The Disciplinary Committee further observed that-

  • An IRP or RP is appointed by the Adjudicating Authority. He is an officer of the Court and he is duty bound to conduct CIRP with fairness and diligence and must maintain absolute independence in discharge of his statutory duties without any external influences. The entire resolution process of a Corporate Debtor is dependent on the IRP/ RP who is primarily responsible for efficiently and effectively steer it towards resolution. It is due to this reason that the role of the IRP/ RP becomes paramount during CIRP. Further, it is the duty of the IP to follow the guidelines laid down under the Code and the Regulations made there under so as to legitimately meet the interests of all stakeholders.

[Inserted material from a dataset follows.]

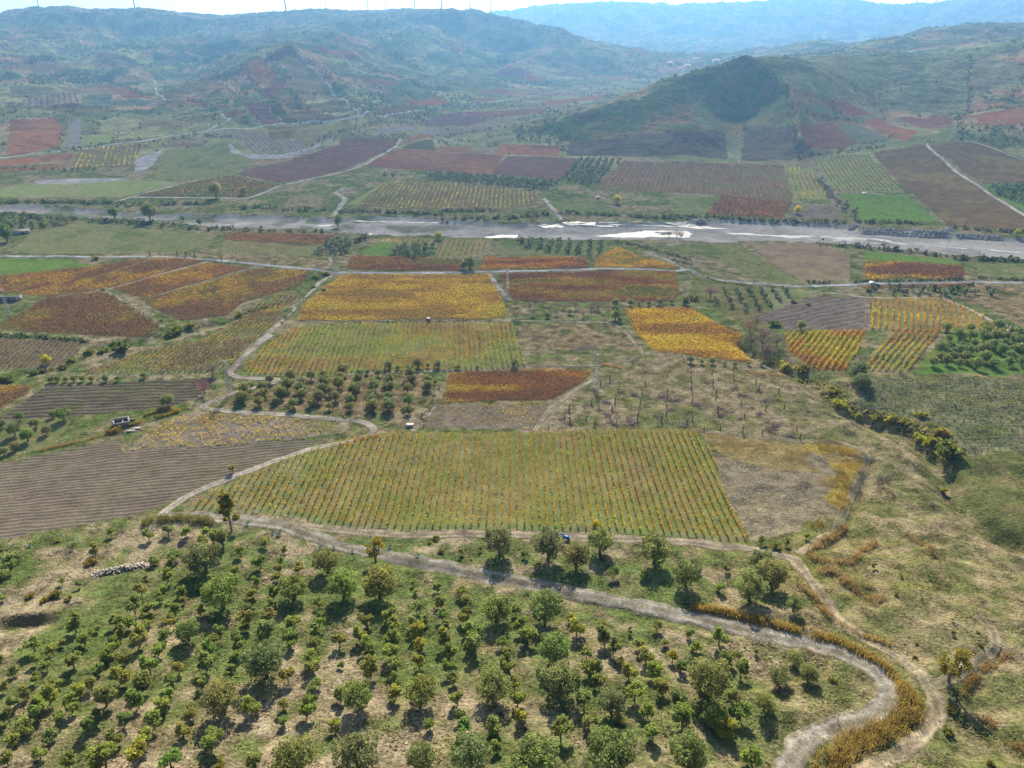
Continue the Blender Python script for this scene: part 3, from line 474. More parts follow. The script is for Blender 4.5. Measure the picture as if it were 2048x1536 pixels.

  • The Code also requires an IP to play a catalytic role in CIRP which requires a right combination of experts acting under the overall supervision of the IP. He is the backbone of the resolution process under the Code and success thereof hinges on the conduct and competence demonstrated by him. Also, a Corporate Debtor undergoing CIRP is a representation of interests of several stakeholders who pin their hopes on the outcome of CIRP. During CIRP, it is the utmost responsibility of an IP to run the company of Corporate Debtor as a going concern and conduct the entire CIRP in a transparent manner without creating additional insolvency resolution process costs.

The Disciplinary Committee imposed on Mr. Koteswara Rao Karuchola, a monetary penalty of ₹ 1,00,000/- (Rs. One Lakh only) and directed him to deposit the penalty amount by a crossed demand draft payable in favor of the ‘Insolvency and Bankruptcy Board of India’. The Board in turn shall deposit the penalty amount in the Consolidated Fund of India.  Further he shall not accept any new assignment as an IP till he deposits the monetary penalty of ₹ 1,00,000/- (Rs. One Lakh only) with the Board and produces evidence to the Board of such deposit.   This Order shall come into force on expiry of 30 days from the date of its issue.